DATASET CONTENT -
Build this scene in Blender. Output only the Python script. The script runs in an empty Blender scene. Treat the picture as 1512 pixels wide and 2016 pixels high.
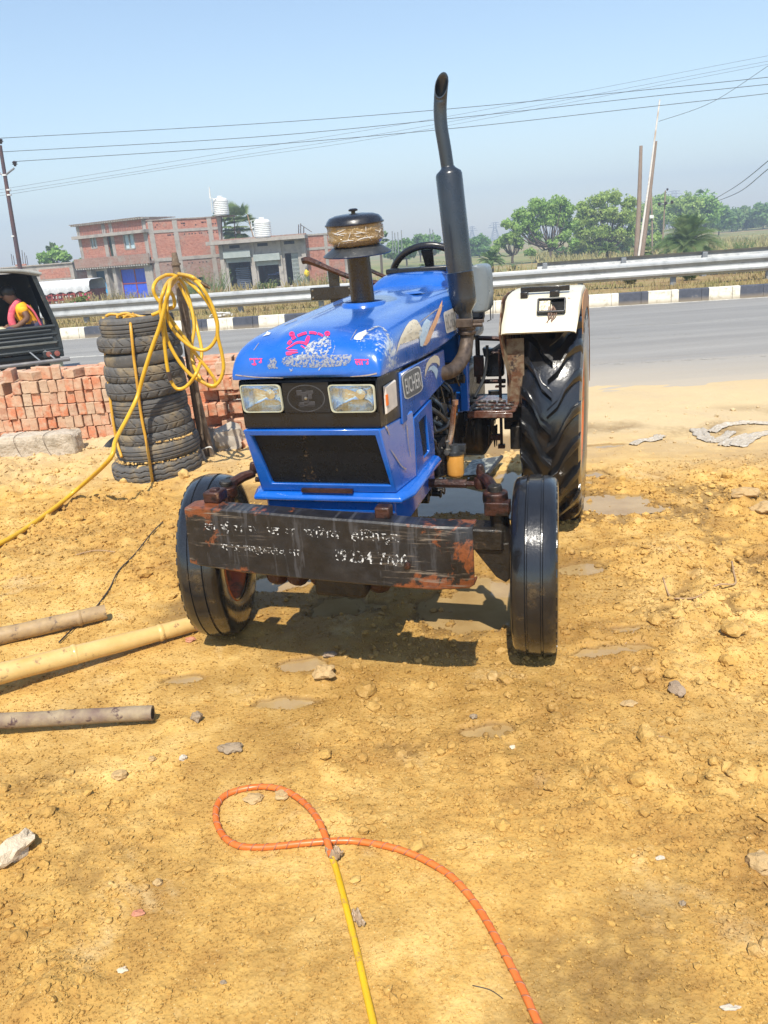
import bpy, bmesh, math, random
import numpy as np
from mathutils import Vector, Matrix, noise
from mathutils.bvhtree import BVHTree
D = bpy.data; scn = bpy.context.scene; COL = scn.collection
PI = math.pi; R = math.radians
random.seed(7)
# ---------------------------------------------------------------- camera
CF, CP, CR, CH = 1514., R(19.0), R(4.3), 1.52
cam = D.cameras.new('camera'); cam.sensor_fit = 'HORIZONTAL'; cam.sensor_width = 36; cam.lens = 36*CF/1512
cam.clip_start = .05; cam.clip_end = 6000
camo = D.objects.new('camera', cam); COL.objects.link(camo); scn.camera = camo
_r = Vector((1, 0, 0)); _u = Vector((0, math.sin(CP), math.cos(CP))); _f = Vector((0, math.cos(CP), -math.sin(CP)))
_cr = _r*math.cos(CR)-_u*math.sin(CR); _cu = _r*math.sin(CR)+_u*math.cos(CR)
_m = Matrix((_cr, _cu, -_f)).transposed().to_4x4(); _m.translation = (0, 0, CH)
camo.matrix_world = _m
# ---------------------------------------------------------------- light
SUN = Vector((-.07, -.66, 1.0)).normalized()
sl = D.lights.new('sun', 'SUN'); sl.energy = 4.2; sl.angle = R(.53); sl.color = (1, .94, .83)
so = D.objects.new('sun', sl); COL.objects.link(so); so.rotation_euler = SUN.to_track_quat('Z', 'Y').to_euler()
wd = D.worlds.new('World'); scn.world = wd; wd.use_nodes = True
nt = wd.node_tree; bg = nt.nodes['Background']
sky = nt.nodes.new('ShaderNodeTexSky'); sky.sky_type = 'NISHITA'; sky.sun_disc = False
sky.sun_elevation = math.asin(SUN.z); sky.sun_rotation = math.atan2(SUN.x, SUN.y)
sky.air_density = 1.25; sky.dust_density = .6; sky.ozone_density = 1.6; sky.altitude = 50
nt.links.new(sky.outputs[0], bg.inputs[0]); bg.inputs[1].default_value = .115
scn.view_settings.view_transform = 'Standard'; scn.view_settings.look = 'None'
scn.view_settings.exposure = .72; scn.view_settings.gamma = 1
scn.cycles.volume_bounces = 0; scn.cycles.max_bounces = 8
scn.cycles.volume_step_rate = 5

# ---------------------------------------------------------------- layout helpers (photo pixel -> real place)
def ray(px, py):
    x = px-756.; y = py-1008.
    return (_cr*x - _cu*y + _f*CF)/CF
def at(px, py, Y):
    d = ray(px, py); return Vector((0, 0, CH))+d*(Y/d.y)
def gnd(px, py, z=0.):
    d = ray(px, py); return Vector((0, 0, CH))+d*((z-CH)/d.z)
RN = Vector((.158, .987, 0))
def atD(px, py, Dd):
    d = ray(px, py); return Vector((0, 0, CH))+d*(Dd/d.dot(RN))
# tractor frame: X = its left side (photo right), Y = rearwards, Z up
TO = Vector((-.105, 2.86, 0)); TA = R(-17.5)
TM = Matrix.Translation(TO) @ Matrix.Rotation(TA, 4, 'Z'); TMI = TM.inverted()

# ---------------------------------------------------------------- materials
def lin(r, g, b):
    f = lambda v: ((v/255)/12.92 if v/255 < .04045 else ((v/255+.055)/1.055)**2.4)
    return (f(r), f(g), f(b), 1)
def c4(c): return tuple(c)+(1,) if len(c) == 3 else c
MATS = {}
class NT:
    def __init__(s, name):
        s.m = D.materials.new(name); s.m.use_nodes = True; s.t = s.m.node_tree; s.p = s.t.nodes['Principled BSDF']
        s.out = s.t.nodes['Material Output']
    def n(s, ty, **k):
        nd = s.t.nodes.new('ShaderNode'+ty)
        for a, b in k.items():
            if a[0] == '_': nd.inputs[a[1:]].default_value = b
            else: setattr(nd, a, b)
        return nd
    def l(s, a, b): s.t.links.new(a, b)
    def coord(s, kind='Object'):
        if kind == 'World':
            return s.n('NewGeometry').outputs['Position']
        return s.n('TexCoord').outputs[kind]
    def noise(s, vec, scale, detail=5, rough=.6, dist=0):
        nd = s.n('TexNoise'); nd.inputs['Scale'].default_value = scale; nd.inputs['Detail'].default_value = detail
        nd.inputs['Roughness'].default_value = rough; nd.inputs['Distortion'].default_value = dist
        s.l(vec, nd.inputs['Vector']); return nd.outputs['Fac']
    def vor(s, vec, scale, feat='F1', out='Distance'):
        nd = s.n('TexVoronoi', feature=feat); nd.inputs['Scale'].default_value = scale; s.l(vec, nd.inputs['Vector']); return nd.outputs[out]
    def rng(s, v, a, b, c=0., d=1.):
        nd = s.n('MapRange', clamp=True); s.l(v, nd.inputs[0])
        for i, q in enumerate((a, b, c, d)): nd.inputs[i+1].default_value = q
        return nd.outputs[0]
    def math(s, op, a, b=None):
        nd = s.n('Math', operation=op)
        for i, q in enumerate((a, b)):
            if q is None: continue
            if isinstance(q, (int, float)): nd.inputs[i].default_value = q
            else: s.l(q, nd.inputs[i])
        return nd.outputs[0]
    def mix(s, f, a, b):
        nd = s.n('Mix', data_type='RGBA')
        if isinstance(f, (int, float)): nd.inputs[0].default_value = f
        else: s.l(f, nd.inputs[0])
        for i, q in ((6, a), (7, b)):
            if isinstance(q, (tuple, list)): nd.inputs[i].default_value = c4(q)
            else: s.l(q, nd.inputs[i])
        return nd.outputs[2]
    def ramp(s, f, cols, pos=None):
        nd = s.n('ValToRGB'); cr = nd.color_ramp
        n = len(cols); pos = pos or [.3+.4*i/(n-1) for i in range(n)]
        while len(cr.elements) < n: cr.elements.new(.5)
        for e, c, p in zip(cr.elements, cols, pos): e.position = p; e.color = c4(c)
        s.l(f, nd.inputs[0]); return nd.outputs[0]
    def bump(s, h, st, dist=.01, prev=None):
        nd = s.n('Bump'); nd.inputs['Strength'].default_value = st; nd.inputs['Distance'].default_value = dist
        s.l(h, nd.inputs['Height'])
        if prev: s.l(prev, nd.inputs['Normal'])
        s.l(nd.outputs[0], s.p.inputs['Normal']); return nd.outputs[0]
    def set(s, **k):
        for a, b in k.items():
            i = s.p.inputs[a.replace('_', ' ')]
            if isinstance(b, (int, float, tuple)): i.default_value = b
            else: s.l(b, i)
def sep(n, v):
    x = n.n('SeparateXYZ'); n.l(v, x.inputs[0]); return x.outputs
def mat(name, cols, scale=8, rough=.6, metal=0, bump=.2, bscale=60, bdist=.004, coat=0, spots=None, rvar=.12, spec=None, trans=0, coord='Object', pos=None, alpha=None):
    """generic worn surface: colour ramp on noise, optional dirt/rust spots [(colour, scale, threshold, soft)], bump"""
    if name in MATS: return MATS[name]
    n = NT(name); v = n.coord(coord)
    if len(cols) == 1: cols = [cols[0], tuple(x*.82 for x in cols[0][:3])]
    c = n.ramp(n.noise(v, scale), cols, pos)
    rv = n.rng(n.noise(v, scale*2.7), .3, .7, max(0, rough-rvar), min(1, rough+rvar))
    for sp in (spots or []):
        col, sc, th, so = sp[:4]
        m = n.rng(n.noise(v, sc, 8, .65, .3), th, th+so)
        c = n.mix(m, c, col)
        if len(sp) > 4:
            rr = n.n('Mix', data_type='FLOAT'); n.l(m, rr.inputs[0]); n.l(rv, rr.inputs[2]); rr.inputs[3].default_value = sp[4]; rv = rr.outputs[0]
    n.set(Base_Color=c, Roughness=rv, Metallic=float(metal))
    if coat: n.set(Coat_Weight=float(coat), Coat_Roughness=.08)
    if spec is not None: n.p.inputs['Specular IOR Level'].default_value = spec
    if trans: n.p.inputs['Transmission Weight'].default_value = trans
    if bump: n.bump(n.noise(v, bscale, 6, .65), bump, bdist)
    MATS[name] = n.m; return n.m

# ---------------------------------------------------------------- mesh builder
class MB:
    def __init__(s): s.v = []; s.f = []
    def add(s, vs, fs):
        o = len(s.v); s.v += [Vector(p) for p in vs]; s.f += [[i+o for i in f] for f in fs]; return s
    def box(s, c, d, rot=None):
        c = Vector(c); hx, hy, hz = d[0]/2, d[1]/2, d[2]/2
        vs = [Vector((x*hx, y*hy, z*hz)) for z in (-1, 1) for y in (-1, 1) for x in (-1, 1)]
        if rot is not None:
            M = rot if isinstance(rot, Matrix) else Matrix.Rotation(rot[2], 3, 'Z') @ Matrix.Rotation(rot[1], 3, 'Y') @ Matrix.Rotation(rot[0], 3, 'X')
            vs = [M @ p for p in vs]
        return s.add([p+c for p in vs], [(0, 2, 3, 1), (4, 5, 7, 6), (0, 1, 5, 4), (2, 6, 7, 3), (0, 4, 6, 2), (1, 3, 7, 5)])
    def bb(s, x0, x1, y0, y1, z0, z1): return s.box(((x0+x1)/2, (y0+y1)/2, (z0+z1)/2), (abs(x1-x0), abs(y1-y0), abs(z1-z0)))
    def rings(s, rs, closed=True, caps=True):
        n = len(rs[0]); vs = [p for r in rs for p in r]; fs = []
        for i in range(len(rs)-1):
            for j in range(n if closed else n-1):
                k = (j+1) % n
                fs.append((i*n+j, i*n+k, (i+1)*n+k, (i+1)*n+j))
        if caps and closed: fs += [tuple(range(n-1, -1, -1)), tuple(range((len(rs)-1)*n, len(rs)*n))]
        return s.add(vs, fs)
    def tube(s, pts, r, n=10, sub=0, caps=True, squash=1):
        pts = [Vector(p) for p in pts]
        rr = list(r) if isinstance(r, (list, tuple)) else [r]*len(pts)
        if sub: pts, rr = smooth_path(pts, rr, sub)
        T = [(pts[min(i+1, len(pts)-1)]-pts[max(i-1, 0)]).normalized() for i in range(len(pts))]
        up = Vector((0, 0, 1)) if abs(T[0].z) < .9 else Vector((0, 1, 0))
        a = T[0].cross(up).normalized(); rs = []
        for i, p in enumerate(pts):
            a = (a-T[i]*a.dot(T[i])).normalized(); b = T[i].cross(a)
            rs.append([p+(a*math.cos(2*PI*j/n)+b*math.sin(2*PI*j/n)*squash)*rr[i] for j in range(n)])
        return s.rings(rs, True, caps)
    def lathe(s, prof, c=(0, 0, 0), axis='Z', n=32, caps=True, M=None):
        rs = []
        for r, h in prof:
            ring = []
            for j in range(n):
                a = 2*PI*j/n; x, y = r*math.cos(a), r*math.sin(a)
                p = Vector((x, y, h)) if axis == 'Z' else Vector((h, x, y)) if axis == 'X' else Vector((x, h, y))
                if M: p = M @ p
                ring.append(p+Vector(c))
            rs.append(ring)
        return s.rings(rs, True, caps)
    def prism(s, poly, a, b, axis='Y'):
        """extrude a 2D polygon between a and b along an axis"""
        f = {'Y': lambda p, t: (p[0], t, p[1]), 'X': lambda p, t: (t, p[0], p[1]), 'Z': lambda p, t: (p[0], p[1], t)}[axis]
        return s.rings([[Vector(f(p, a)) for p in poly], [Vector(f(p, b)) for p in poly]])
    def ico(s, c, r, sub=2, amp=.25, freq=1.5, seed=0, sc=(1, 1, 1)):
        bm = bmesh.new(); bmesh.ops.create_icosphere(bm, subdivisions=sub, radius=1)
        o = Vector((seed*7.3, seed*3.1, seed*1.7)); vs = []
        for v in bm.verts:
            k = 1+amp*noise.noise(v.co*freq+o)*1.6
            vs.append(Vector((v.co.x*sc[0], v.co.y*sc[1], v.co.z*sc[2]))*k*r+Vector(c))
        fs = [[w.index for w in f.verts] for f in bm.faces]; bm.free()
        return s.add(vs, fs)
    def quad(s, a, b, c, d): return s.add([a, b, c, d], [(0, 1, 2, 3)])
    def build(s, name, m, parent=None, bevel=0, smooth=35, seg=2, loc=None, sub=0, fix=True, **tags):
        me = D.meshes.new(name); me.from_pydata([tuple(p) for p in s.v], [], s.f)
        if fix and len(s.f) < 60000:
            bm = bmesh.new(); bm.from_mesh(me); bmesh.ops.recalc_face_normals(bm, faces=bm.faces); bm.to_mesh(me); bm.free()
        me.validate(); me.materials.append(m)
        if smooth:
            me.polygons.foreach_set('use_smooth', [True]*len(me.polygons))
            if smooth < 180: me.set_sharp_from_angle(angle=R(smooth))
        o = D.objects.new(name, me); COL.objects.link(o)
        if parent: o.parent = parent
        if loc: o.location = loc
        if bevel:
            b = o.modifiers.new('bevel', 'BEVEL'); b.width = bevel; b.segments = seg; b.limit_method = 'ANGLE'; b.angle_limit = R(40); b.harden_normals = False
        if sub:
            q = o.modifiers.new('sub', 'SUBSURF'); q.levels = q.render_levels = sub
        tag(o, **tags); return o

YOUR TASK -
State only how many lines in the material include "scene".

COMPLETED TASK -
2